Re: Neanderthals v Humans
Nov 07, 2012, 20:15
Interesting stuff LS. Of course in this country there are known Mesolithic "seasonal" camps like Starr Carr and the wetlands on the Severn shore, but nothing particularly structural as far as I know (unless you count fish traps!). Plus some caves were no doubt occupied regularly/seasonally before and after the last Ice Age.

So yeah, examples of places being used regularly even if not in the form of permanent homesteads, etc. But little to compare with the Australian stone patterns you refer to (although fro something like that to have survived 10,000 years plus would be quite an achievement, even for something constructed from stones).

I still can't help but feel that the bigger ceremonial monuments reflect an awareness of seasonal cycles that would be more relevant to people based in one place and trying to create a permanent, sustainable life from farming (grain and livestock), where celestial cycles and territorial "ownership" become more important than they would to a hunter/gatherer group that essentially follow the herd, as it were. So much is speculative, it's impossible to get a real grasp before any theory slips away into unknowns.

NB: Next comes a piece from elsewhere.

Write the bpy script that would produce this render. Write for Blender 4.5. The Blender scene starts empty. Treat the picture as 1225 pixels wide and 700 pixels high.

My own view (until better - any - evidence comes along) is that Neanderthal people could have created very simple funerary monuments (e.g. slab over grave) as we know they respected the dead from the archaeology available, but that they probably did not build any more structurally complex monuments, as such behaviour is not generally exhibited by any Hominid species - as far as we know - until a period when subsistence shifted from pure hunter/gatherer to something more settled. Could easily be wrong, obviously.